Exercise prompt:
Give the entries back exactly, dropping each image.

(Rows from a 3D scene dataset)
============

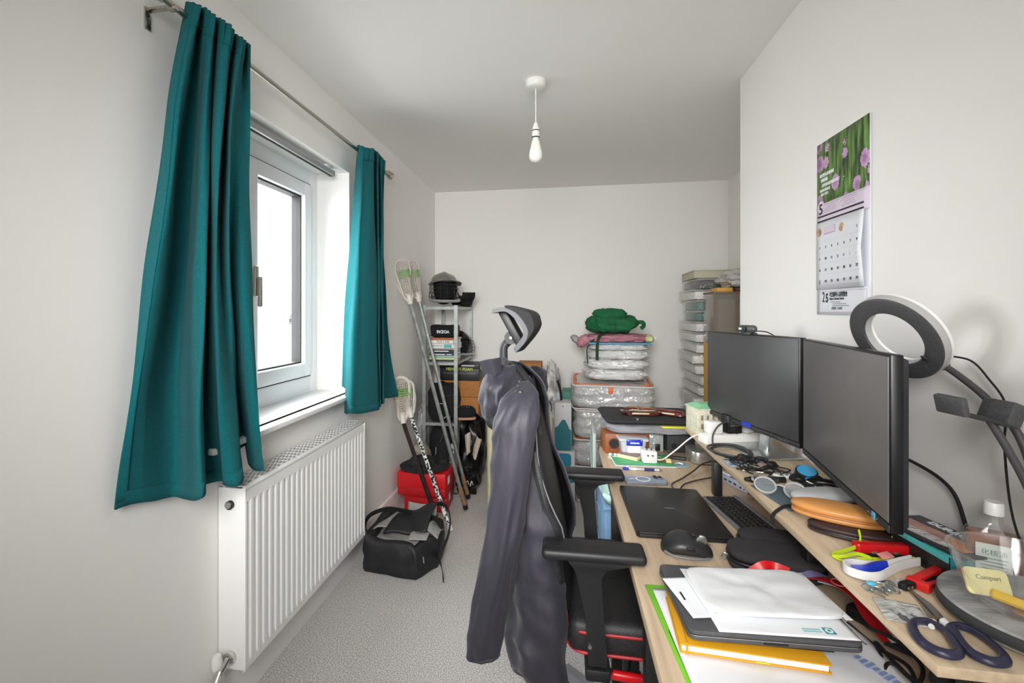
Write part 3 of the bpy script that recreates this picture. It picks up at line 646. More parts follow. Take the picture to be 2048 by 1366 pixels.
cl_ = MB().tube([(-.112+.009*math.cos(a), 1.236, 1.128+.009*math.sin(a)) for a in [2*math.pi*k/16 for k in range(16)]], .002, 8, closed=True).box((-.108, 1.24, 1.142), (.012, .008, .016), .003).build('cord_lock', 'black_plastic', jk)
for k in range(3): MB().cyl((-.118+.004*k, 1.24, 1.15+.012*k), .003, .004, (R(90), 0, 0), 10).build('press_stud', 'black_plastic', jk)

# ================================================================ galvanised shelf rack against the window wall
SX0, SX1, SY0, SY1 = -1.03, -.765, 3.46, 4.06
sr = thing('shelf_rack', 'galvanised steel four tier shelf rack standing in the back corner', 'shelf', (0, 0, 0))
for x, sx in ((SX0, 1), (SX1, -1)):
    for y, sy in ((SY0, 1), (SY1, -1)):
        m = MB().box((x+sx*.012, y, .698), (.025, .003, 1.395)).box((x, y+sy*.012, .698), (.003, .025, 1.395))
        for k in range(9): m.cyl((x+sx*.014, y-sy*.0022, .12+.15*k), .003, .002, (R(90), 0, 0), 8)
        m.build('post', 'galvanised', sr, 30)
        MB().box((x+sx*.012, y+sy*.012, .006), (.03, .03, .012), .003).build('foot', 'black_plastic', sr)
for z in (1.385, .972, .522, .1):
    m = MB().box(((SX0+SX1)/2, (SY0+SY1)/2, z), (SX1-SX0-.004, SY1-SY0-.004, .003))
    for y in (SY0+.003, SY1-.003): m.box(((SX0+SX1)/2, y, z-.010), (SX1-SX0-.006, .002, .022))
    for x in (SX0+.003, SX1-.003): m.box((x, (SY0+SY1)/2, z-.010), (.002, SY1-SY0-.006, .022))
    m.build('shelf', 'galvanised', sr, 30)

# ---- helmets
mat('helmet_grey', '77716f', .3, coat=.5); mat('helmet_black', '121214', .25, coat=.5); mat('chin_silver', 'b9b9ba', .3, .4)
def helmet(label, loc, rz, shell, s, brim):
    t = thing('helmet', label, 'helmet', loc, rz, None)
    q = MB(); bm = q.bm
    bmesh.ops.create_uvsphere(bm, u_segments=36, v_segments=24, radius=1)
    for v in bm.verts:
        p = v.co; x, y, z = p.x*.098, p.y*.13, p.z*.115+.125
        if z > .2: z = .2+(z-.2)*.9
        z += .006*max(0, math.cos(p.x*9))*(z > .17)
        v.co = Vector((x, y, z))
    kill = [f for f in bm.faces if f.calc_center_median().z < .03 or (f.calc_center_median().y < -.055 and f.calc_center_median().z < .165 and abs(f.calc_center_median().x) < .084)]
    bmesh.ops.delete(bm, geom=kill, context='FACES')
    bmesh.ops.scale(bm, vec=(s, s, s), verts=bm.verts[:])
    q.build('shell', shell, t, 60, .006)
    MB().sphere((0, .01*s, .115*s), (.085*s, .11*s, .1*s), 24).build('padding', 'black_fabric', t)
    if brim:
        MB().tube([(-.098*s, -.04*s, .15*s), (-.085*s, -.1*s, .166*s), (0, -.145*s, .178*s), (.085*s, -.1*s, .166*s), (.098*s, -.04*s, .15*s)], .017*s, 10, 8, flat=.35, up=(0, 0, 1)).build('visor', shell, t)
    m = MB()
    for z, d in ((.15, .142), (.122, .152), (.094, .158), (.066, .158)):
        m.tube([(-.09*s, -.06*s, z*s), (-.07*s, -(d-.03)*s, z*s), (0, -d*s, (z-.004)*s), (.07*s, -(d-.03)*s, z*s), (.09*s, -.06*s, z*s)], .0028*s, 8, 6)
    for x in (-.045, 0, .045): m.tube([(x*s, -(.143-.12*abs(x))*s, .155*s), (x*s, -(.162-.12*abs(x))*s, .1*s), (x*s, -(.158-.12*abs(x))*s, .045*s)], .0028*s, 8, 5)
    m.build('face_cage', 'helmet_black', t)
    MB().tube([(-.092*s, -.02*s, .05*s), (-.08*s, -.09*s, .04*s), (-.03*s, -.148*s, .036*s), (.03*s, -.148*s, .036*s), (.08*s, -.09*s, .04*s), (.092*s, -.02*s, .05*s)], .02*s, 10, 6, flat=.55, up=(0, 0, 1)).build('chin_guard', 'chin_silver', t)
    for sx in (-1, 1): MB().box((sx*.096*s, .01*s, .075*s), (.008*s, .07*s, .06*s), .003).build('ear_guard', 'helmet_black', t)
    for k in (-1, 0, 1): MB().box((k*.035*s, -.02*s, .226*s-abs(k)*.006), (.012*s, .05*s, .006*s), .002).build('vent', 'black_plastic', t)
    return t
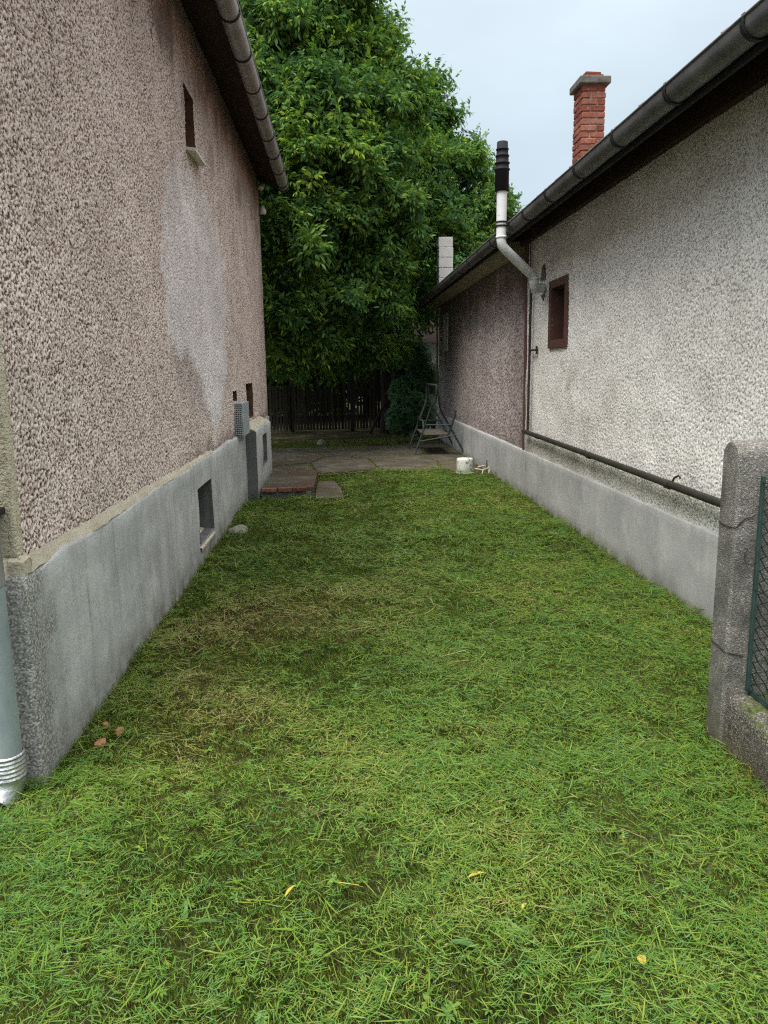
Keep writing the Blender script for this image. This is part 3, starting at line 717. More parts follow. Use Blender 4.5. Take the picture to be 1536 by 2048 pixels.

============

Exercise solution:
Write part 3 of the bpy script that recreates this picture. It picks up at line 646. More parts follow. Take the picture to be 2048 by 1366 pixels.
cl_ = MB().tube([(-.112+.009*math.cos(a), 1.236, 1.128+.009*math.sin(a)) for a in [2*math.pi*k/16 for k in range(16)]], .002, 8, closed=True).box((-.108, 1.24, 1.142), (.012, .008, .016), .003).build('cord_lock', 'black_plastic', jk)
for k in range(3): MB().cyl((-.118+.004*k, 1.24, 1.15+.012*k), .003, .004, (R(90), 0, 0), 10).build('press_stud', 'black_plastic', jk)

# ================================================================ galvanised shelf rack against the window wall
SX0, SX1, SY0, SY1 = -1.03, -.765, 3.46, 4.06
sr = thing('shelf_rack', 'galvanised steel four tier shelf rack standing in the back corner', 'shelf', (0, 0, 0))
for x, sx in ((SX0, 1), (SX1, -1)):
    for y, sy in ((SY0, 1), (SY1, -1)):
        m = MB().box((x+sx*.012, y, .698), (.025, .003, 1.395)).box((x, y+sy*.012, .698), (.003, .025, 1.395))
        for k in range(9): m.cyl((x+sx*.014, y-sy*.0022, .12+.15*k), .003, .002, (R(90), 0, 0), 8)
        m.build('post', 'galvanised', sr, 30)
        MB().box((x+sx*.012, y+sy*.012, .006), (.03, .03, .012), .003).build('foot', 'black_plastic', sr)
for z in (1.385, .972, .522, .1):
    m = MB().box(((SX0+SX1)/2, (SY0+SY1)/2, z), (SX1-SX0-.004, SY1-SY0-.004, .003))
    for y in (SY0+.003, SY1-.003): m.box(((SX0+SX1)/2, y, z-.010), (SX1-SX0-.006, .002, .022))
    for x in (SX0+.003, SX1-.003): m.box((x, (SY0+SY1)/2, z-.010), (.002, SY1-SY0-.006, .022))
    m.build('shelf', 'galvanised', sr, 30)

# ---- helmets
mat('helmet_grey', '77716f', .3, coat=.5); mat('helmet_black', '121214', .25, coat=.5); mat('chin_silver', 'b9b9ba', .3, .4)
def helmet(label, loc, rz, shell, s, brim):
    t = thing('helmet', label, 'helmet', loc, rz, None)
    q = MB(); bm = q.bm
    bmesh.ops.create_uvsphere(bm, u_segments=36, v_segments=24, radius=1)
    for v in bm.verts:
        p = v.co; x, y, z = p.x*.098, p.y*.13, p.z*.115+.125
        if z > .2: z = .2+(z-.2)*.9
        z += .006*max(0, math.cos(p.x*9))*(z > .17)
        v.co = Vector((x, y, z))
    kill = [f for f in bm.faces if f.calc_center_median().z < .03 or (f.calc_center_median().y < -.055 and f.calc_center_median().z < .165 and abs(f.calc_center_median().x) < .084)]
    bmesh.ops.delete(bm, geom=kill, context='FACES')
    bmesh.ops.scale(bm, vec=(s, s, s), verts=bm.verts[:])
    q.build('shell', shell, t, 60, .006)
    MB().sphere((0, .01*s, .115*s), (.085*s, .11*s, .1*s), 24).build('padding', 'black_fabric', t)
    if brim:
        MB().tube([(-.098*s, -.04*s, .15*s), (-.085*s, -.1*s, .166*s), (0, -.145*s, .178*s), (.085*s, -.1*s, .166*s), (.098*s, -.04*s, .15*s)], .017*s, 10, 8, flat=.35, up=(0, 0, 1)).build('visor', shell, t)
    m = MB()
    for z, d in ((.15, .142), (.122, .152), (.094, .158), (.066, .158)):
        m.tube([(-.09*s, -.06*s, z*s), (-.07*s, -(d-.03)*s, z*s), (0, -d*s, (z-.004)*s), (.07*s, -(d-.03)*s, z*s), (.09*s, -.06*s, z*s)], .0028*s, 8, 6)
    for x in (-.045, 0, .045): m.tube([(x*s, -(.143-.12*abs(x))*s, .155*s), (x*s, -(.162-.12*abs(x))*s, .1*s), (x*s, -(.158-.12*abs(x))*s, .045*s)], .0028*s, 8, 5)
    m.build('face_cage', 'helmet_black', t)
    MB().tube([(-.092*s, -.02*s, .05*s), (-.08*s, -.09*s, .04*s), (-.03*s, -.148*s, .036*s), (.03*s, -.148*s, .036*s), (.08*s, -.09*s, .04*s), (.092*s, -.02*s, .05*s)], .02*s, 10, 6, flat=.55, up=(0, 0, 1)).build('chin_guard', 'chin_silver', t)
    for sx in (-1, 1): MB().box((sx*.096*s, .01*s, .075*s), (.008*s, .07*s, .06*s), .003).build('ear_guard', 'helmet_black', t)
    for k in (-1, 0, 1): MB().box((k*.035*s, -.02*s, .226*s-abs(k)*.006), (.012*s, .05*s, .006*s), .002).build('vent', 'black_plastic', t)
    return t
Keep writing the Blender script for this image. This is part 3, starting at line 717. More parts follow. Use Blender 4.5. Take the picture to be 1536 by 2048 pixels.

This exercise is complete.